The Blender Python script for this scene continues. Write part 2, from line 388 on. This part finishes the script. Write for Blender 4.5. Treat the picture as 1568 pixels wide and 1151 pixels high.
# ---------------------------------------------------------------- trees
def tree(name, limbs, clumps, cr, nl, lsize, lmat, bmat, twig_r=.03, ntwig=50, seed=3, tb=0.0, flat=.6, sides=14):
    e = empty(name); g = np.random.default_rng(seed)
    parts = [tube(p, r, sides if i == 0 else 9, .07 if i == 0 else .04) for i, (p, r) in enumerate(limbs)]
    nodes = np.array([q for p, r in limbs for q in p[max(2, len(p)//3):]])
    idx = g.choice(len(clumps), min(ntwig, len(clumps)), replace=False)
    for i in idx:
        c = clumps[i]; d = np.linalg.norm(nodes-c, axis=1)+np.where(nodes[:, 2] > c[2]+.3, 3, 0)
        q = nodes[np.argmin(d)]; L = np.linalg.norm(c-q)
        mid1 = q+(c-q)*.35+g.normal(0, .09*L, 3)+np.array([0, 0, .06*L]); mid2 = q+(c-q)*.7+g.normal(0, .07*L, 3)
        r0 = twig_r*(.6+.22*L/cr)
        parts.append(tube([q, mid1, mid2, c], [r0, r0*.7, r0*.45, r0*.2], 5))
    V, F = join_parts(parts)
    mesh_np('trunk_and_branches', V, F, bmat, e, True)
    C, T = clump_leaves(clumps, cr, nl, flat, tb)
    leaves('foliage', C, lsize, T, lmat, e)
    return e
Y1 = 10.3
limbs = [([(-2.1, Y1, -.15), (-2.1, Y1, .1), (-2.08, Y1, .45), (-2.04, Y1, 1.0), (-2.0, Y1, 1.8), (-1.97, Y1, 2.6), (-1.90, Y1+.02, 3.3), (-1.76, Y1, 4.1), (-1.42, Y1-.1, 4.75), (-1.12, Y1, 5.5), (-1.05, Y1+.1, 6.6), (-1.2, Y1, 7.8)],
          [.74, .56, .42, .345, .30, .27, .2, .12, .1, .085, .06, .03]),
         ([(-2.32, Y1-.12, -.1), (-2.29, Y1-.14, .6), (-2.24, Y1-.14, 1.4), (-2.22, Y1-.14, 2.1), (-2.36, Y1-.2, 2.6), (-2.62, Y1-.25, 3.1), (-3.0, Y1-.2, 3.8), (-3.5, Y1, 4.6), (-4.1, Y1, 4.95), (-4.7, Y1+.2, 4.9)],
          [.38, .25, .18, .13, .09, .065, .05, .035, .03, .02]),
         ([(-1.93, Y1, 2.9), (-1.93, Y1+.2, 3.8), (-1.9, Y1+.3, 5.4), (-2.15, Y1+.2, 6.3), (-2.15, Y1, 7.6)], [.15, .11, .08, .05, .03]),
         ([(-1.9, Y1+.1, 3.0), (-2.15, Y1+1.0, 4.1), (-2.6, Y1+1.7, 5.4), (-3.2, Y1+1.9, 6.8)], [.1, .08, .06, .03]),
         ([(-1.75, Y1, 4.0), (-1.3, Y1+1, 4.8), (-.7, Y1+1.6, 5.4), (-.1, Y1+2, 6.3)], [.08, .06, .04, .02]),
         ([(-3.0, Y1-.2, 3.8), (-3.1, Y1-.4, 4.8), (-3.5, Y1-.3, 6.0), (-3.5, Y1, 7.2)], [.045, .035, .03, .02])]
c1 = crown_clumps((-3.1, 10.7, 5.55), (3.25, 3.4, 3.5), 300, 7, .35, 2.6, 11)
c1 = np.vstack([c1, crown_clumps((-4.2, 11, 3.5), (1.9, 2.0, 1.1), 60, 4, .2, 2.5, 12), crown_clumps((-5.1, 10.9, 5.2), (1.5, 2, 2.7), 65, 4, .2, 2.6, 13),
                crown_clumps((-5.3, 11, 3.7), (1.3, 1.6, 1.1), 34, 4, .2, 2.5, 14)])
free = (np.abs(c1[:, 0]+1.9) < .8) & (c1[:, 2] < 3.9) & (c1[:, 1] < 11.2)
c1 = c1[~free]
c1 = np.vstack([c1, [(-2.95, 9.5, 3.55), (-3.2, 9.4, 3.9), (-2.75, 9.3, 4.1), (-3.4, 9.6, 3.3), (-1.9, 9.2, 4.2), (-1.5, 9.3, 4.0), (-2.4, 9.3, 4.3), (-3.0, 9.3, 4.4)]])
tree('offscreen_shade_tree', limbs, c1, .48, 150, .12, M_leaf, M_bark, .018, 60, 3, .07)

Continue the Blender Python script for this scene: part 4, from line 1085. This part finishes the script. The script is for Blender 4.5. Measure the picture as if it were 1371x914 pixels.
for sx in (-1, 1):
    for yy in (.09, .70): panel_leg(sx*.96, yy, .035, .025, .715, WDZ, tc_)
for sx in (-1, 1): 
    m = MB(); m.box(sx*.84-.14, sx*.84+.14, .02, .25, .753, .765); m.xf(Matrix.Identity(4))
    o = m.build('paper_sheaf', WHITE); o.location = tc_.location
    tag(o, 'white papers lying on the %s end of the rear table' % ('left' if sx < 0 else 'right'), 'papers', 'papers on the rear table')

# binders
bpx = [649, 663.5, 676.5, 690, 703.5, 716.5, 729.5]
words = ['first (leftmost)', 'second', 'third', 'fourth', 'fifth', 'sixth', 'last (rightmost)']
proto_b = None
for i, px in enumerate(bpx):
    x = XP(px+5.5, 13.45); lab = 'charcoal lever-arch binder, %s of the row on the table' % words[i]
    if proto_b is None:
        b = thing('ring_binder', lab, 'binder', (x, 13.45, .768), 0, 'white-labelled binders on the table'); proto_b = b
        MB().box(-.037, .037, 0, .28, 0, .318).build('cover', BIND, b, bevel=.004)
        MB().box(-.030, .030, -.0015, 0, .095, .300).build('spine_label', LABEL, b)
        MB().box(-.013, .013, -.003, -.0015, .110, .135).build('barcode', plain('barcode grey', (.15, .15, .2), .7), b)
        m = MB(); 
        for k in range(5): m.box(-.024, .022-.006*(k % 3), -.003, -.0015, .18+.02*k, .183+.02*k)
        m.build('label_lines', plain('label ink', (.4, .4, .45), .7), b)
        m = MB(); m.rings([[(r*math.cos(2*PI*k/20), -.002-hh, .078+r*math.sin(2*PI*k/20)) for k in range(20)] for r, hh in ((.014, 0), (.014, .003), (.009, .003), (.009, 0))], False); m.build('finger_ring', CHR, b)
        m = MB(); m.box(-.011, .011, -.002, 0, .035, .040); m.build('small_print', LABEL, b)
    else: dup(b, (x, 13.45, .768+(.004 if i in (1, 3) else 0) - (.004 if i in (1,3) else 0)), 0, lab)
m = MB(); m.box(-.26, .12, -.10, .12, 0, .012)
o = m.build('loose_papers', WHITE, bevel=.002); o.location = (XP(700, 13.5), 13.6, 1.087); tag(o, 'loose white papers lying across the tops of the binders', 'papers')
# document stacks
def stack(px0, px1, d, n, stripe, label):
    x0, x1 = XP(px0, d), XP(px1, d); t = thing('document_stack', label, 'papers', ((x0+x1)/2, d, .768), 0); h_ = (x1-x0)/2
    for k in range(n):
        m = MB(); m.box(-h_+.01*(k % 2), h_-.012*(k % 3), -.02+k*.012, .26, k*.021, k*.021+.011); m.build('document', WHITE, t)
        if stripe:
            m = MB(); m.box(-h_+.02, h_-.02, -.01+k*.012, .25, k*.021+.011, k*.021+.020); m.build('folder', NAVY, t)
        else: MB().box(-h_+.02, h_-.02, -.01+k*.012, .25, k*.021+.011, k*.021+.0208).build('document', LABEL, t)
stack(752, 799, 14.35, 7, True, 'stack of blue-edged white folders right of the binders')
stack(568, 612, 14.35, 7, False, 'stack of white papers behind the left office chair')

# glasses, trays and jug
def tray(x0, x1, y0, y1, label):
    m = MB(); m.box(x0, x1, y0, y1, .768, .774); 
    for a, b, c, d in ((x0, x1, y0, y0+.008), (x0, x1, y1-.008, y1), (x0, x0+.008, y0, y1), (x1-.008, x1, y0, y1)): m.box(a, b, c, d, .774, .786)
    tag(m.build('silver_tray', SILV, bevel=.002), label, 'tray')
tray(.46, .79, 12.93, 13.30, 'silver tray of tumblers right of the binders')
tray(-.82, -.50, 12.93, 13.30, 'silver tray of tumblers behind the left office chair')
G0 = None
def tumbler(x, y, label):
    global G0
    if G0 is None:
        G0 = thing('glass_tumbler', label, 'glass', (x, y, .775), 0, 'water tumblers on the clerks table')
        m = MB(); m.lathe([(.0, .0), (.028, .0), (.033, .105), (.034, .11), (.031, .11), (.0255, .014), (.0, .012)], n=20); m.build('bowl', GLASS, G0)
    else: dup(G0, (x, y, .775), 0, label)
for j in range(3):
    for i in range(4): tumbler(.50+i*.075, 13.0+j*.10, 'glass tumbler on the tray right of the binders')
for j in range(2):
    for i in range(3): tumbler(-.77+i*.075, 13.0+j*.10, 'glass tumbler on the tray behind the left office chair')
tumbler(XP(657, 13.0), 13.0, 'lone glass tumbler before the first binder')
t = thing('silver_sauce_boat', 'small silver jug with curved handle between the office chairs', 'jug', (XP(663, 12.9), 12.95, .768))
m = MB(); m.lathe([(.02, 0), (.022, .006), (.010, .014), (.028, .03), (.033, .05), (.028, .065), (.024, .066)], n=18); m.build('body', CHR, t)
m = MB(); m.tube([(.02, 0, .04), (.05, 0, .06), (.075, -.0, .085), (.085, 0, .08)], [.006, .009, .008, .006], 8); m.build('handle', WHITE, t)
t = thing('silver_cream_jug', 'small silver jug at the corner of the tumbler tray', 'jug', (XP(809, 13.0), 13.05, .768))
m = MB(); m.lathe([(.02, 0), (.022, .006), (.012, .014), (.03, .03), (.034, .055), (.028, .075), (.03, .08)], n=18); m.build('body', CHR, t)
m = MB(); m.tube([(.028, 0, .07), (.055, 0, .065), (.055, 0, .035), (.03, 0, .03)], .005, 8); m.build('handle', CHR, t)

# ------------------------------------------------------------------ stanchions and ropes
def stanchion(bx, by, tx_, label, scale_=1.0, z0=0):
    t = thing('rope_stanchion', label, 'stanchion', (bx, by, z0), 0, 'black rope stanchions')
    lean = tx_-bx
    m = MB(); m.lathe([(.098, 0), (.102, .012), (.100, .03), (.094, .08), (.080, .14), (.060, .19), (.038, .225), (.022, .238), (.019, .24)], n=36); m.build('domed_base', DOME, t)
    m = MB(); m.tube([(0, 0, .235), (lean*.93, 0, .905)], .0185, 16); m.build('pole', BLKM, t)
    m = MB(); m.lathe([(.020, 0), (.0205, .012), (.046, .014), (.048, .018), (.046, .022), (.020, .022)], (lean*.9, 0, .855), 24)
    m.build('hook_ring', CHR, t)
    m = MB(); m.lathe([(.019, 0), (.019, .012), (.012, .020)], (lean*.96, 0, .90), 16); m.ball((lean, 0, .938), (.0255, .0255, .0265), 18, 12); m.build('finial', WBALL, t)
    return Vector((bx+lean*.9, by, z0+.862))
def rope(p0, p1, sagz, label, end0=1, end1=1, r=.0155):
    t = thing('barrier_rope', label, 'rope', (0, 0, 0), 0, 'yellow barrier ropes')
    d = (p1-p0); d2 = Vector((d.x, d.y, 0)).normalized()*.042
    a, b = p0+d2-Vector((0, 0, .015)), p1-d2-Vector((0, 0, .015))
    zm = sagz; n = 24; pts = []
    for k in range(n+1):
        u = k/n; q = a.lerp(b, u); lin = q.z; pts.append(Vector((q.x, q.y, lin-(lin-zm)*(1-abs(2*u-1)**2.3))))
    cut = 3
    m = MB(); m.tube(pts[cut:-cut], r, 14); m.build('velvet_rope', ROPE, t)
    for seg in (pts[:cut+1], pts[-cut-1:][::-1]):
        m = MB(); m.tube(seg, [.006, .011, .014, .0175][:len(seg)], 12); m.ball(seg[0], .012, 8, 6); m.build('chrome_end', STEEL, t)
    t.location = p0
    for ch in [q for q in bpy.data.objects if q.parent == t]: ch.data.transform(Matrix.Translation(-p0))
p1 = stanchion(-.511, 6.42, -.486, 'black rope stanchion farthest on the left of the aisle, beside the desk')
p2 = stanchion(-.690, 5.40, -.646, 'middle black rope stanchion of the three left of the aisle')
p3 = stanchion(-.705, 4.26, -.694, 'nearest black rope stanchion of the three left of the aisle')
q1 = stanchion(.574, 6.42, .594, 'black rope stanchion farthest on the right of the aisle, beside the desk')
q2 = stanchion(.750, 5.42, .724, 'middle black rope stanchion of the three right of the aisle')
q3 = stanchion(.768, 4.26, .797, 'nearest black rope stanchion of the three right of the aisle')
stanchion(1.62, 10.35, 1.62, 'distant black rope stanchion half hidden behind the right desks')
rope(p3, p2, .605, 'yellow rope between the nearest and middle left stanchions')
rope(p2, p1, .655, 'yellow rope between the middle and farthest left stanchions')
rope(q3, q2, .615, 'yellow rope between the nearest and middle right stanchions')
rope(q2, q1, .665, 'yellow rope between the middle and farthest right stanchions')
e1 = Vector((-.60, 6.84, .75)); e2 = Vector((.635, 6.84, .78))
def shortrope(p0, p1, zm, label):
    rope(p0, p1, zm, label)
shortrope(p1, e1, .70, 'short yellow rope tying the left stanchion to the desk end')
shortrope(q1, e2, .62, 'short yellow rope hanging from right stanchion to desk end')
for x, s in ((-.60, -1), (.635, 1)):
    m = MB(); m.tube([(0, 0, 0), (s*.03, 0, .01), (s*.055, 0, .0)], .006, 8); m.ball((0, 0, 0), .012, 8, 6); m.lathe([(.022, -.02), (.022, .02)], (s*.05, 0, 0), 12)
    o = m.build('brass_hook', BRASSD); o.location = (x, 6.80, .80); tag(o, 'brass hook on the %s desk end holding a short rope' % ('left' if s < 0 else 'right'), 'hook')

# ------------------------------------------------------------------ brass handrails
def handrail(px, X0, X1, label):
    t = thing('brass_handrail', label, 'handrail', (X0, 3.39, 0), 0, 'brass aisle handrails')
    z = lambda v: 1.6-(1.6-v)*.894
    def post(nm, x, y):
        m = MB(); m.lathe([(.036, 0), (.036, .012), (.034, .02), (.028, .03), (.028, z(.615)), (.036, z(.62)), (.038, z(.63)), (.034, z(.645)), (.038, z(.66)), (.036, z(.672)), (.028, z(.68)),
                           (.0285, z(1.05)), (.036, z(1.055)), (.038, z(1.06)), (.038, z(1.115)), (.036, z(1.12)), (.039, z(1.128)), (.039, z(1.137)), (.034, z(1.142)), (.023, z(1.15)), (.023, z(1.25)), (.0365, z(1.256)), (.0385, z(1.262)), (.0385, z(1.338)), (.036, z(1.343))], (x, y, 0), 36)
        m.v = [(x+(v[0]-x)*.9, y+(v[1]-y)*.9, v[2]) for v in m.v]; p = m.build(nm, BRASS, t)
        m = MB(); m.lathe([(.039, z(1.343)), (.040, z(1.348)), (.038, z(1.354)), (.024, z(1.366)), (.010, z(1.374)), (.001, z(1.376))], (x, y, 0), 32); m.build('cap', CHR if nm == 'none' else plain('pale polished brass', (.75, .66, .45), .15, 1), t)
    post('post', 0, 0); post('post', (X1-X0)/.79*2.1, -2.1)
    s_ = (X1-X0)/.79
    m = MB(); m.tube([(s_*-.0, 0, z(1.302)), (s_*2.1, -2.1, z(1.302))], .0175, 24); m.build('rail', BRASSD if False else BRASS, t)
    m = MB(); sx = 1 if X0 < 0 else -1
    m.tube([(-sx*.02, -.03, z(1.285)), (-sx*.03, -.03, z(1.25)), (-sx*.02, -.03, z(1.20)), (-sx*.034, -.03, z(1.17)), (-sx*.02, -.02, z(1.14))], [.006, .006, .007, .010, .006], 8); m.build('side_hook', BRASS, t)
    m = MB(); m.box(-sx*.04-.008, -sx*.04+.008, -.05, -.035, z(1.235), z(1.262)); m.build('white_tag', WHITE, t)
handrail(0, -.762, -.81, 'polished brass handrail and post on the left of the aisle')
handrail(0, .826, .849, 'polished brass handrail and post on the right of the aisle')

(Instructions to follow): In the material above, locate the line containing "Continue the Blender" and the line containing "tag(o, 'white papers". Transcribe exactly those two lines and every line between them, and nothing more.

(Final result):
Continue the Blender Python script for this scene: part 4, from line 1085. This part finishes the script. The script is for Blender 4.5. Measure the picture as if it were 1371x914 pixels.
for sx in (-1, 1):
    for yy in (.09, .70): panel_leg(sx*.96, yy, .035, .025, .715, WDZ, tc_)
for sx in (-1, 1): 
    m = MB(); m.box(sx*.84-.14, sx*.84+.14, .02, .25, .753, .765); m.xf(Matrix.Identity(4))
    o = m.build('paper_sheaf', WHITE); o.location = tc_.location
    tag(o, 'white papers lying on the %s end of the rear table' % ('left' if sx < 0 else 'right'), 'papers', 'papers on the rear table')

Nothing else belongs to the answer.